Wendell Berry said, “The world is babbled to pieces after the divorce of things from their names.” I wonder sometimes if the words we use in our culture as Christians to try to better define us instead stifle us.
“Missionary,” in referring to Christians who tell people about Jesus, is never in the Bible. In fact, it has only been around for the past 400 years or so. It began with the Jesuits, used for the members they sent abroad. I am not who is full of scrupulosity when it come to word usage. I am not crying heretic because the word is not in the bible, it’s not about that. It’s more about the way we use the title. The way I have been using it. I am not asking anyone to change their vocabulary, really, just to remember who they are. If you are a child of God, so you won’t be able to help but reflect His nature. We have been given the best news in the history, so it’s our privilege to share with our backyard and the world.
I have been in Youth With A Mission for about three years now, and still have a hard time embracing the title. “Oh… I am a full time… errrr… Ummm,..(mumbles under my breath) Missionary.” Awkward?
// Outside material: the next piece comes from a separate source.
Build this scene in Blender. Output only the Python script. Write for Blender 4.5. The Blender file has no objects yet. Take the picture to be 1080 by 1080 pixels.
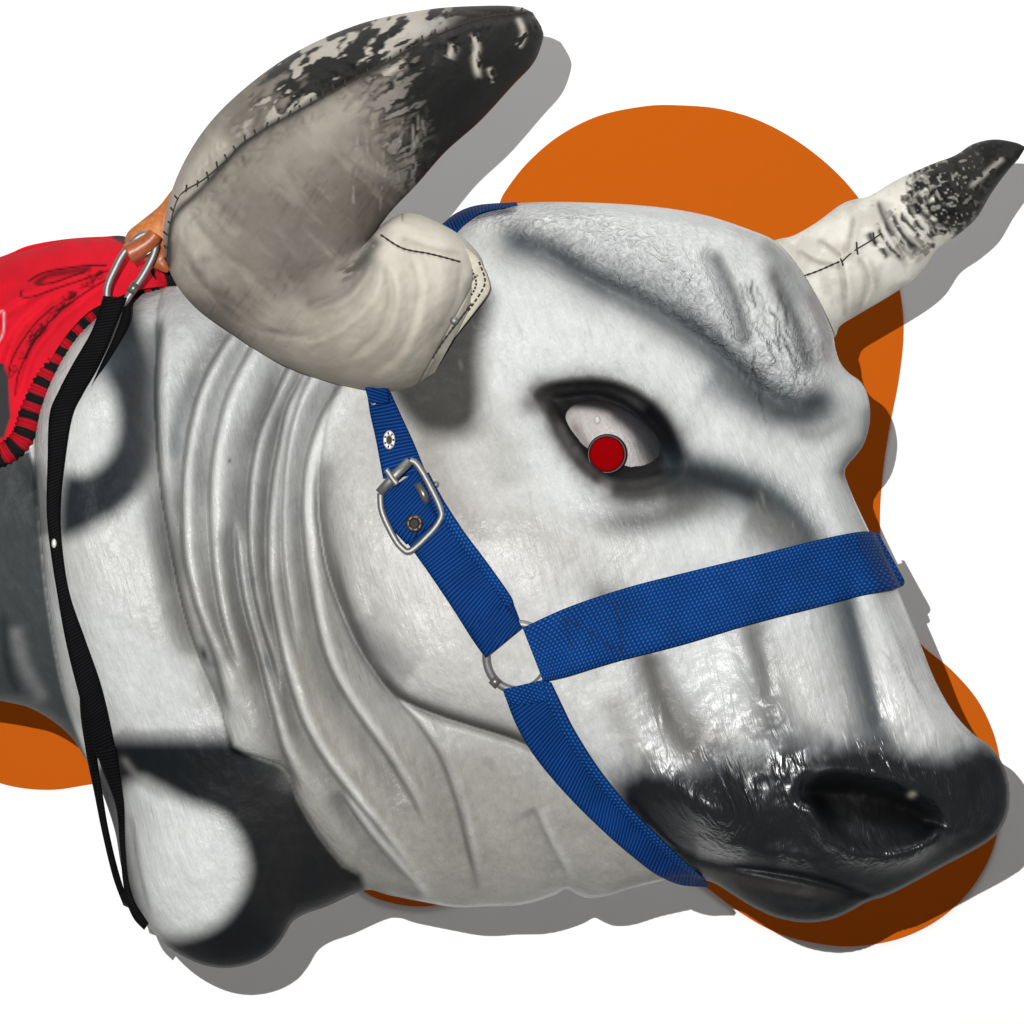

Slightly. It feels like what I am alluding to is something like this: “I am a professional at telling people about Jesus. And you’re not, cause you work a 9-5. Only, I shouldn’t say professional, because I am on (cringe) support. Wanna give me money?”
Like somehow, my “calling” is super-spiritual and important. Yuck. We all know there is an unnecessary segregation between the “secular workplace” and those who are in “full time ministry.” It seems like on a bus filled with ministers on the road to the great commission, the businessmen would be forced to sit in the back. Maybe we need some more Rosa Park’s in the church. There is no separation between our “normal” life and our life as ministers of the gospel. If we have been wrecked by the love of Jesus, we talk about Him. It is that simple. Regardless of where we are working or what we are doing, we are “in ministry.” I know this sounds cliche, but I am going to keep saying it until I begin to believe it. I used to think unless I had an official position in a official Christian “organization” I wasn’t in God’s plan. I thought that if I wasn’t running around on some crazy overseas adventure, I was coping out of the great commission. Thankfully, the fierce love of God punches holes in my cardboard boxed ideas.
Last year, I met a woman in Virginia who had been through more hell then I even thought was possible, and survived. I met her in a Teen Challenge center where she greeted me with sparkling eyes and a broad smile, and for some reason felt compelled to tell me her story.
She shared how incredible sexual and physical abuse as a child had led her to the streets, and at an early age, she began selling her body for money and drugs. She got to the point where she became a woman pimp, coaxing desperate girls into her lifestyle. She reached the very bottom of her pain, after her baby girl was raped by her boyfriend and she retaliated by stabbing him. Something drove her to run to the nearest church and knock on the door of the parsonage. Now, she was in a recovery program, and her life was one of beauty and hope. Her eyes shone as mine filled with tears. “Now, I think I am ready to share my story.”
Missions is simply the willingness to open your mouth and admit, “I once was lost, but now I am found.”
When you are really in love with someone, you can’t help but want to introduce him to the world. “He’s incredible,” you will sigh to your best friend on the phone, “I just wish you could meet him.” There is a joy in introducing people that you care about to each other. It is the most natural thing ever. You don’t do it out fear or obligation. It just is.
I used to think missions meant convincing someone to believe in Jesus and get them to say a prayer. There is obviously all kinds of fear and pressure attached to that idea, because you are trying to get someone to step over the line onto “your side.” If they don’t make that step, you end up feeling like a failure. The beauty of the gospel is that it is indeed good news- news of something that has already happened. We get to be the ones who announce it. Imagine being a newsboy who got to deliver he paper the day World War II ended. We too are the delivery people- and we have the best news in the world. The war has been won. It doesn’t matter so much how the message is delivered.
As the body of Christ we can find freedom throwing our misconceptions of being a “missionary” out the “10-40” widow. We don’t need to have all the right training, degrees, answers, words or track records. With our dirty faces, and skinned knees, we can announce with joy that everything the world has been waiting for has already arrived. As a star struck lover we can introduce the one who completes us. As one who is still buried knee deep in the crud of our past, hardly off the streets, we can crack and weak smile and say “I once was lost and now I am found, was blind but now I see.”